Dalam prinsipnya, post-truth menolak adanya kebenaran universal. Post-truth juga dikaitkan dengan nihilisme, narsisme, skeptisisme dan post-modernisme. Lalu apa relevansinya dengan jurnal yang direview? Hoaks adalah anak kandung dari post-truth (Haryatmoko,2017; Ulya,2018) di sana letak relevansinya. 
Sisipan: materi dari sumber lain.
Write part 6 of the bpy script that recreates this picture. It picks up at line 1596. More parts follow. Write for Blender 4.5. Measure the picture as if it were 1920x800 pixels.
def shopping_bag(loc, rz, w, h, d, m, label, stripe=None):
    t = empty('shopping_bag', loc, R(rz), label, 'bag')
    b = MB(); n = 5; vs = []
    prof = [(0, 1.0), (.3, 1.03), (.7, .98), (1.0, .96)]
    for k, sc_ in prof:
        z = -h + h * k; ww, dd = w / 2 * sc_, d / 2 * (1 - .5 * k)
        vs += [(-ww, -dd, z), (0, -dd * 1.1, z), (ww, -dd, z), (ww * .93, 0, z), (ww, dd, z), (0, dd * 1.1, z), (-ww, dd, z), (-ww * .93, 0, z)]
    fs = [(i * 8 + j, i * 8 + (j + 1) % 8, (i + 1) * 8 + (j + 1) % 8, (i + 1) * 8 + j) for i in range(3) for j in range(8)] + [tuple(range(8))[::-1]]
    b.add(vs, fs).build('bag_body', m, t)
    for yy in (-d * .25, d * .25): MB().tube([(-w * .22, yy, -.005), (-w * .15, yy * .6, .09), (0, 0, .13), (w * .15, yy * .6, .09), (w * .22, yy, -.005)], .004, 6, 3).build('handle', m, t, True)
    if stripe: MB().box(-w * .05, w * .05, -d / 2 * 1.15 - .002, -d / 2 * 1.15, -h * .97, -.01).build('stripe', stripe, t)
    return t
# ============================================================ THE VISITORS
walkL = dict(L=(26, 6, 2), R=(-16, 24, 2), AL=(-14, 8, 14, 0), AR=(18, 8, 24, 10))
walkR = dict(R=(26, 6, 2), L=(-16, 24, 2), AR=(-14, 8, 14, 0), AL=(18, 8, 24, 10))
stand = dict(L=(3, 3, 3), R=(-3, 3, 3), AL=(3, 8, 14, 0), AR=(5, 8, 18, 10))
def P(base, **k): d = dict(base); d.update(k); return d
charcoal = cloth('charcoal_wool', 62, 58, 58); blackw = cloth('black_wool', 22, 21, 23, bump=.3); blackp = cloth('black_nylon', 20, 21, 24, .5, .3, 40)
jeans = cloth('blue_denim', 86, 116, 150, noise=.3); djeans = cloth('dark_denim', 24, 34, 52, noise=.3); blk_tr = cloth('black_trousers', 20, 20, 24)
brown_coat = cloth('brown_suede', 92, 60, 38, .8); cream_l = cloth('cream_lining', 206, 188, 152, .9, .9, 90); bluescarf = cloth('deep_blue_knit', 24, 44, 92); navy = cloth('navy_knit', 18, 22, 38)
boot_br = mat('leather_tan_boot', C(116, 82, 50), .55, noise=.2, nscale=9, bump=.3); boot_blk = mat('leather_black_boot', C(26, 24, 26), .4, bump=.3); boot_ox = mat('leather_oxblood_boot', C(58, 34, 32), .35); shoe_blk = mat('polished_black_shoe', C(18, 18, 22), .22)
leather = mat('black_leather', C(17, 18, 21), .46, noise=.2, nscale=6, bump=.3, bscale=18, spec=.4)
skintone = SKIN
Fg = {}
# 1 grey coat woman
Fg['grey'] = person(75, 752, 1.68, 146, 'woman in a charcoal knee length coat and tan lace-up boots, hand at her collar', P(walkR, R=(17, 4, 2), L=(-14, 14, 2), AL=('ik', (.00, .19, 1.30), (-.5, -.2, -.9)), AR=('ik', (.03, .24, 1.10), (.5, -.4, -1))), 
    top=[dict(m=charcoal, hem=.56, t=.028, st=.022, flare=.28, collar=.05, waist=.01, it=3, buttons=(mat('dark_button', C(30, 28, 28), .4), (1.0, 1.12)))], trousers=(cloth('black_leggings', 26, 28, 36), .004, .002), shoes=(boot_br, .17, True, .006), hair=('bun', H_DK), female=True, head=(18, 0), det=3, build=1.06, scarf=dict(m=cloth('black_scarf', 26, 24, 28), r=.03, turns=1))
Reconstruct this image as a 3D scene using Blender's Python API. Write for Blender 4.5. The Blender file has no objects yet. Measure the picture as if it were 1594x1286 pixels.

Pengguna sosial media cenderung mengikuti kebenaran mayoritas daripada mencari kebenaran atau memverifikasi sebuah berita. Di era post-truth ditandai dengan kegagalan pers dalam arti jurnalistik untuk memberikan berita atau menyuguhkan kebenaran karena setiap individu mampu menjadi jurnalis dan menjadi sumber berita. Dengan kata lain bahwa setiap individu memiliki kebenaran masing-masing. Lalu, adakah cara untuk melawannya? Adakah sesuatu yang menandinginya? Atau perlukah kembali ke era di mana sosial media belum ada? Adanya media sosial sebagai anak kandung revolusi digital menjadi sebuah sejarah hebat umat manusia, mau tak mau manusia harus merasakannya, menikmatinya serta menggunakannya. Lagi pula, media sosial adalah bagian dari sejarah panjang peradaban dan manusia yang notabene pencipta media sosial juga bagian dari peradaban. Dunia semakin hari semakin berubah, entah menuju keburukan atau kebaikan. Kebenaran akan masa depan masih abstrak, tidak menutup kemungkinan pula media sosial menjadi sesuatu yang bernilai positif bagi manusia. Perlahan tapi pasti, manusia mulai semakin bijak dalam menggunakan media sosial, karena bijak adalah puncak tertinggi dari baik-buruk dan benar-salah.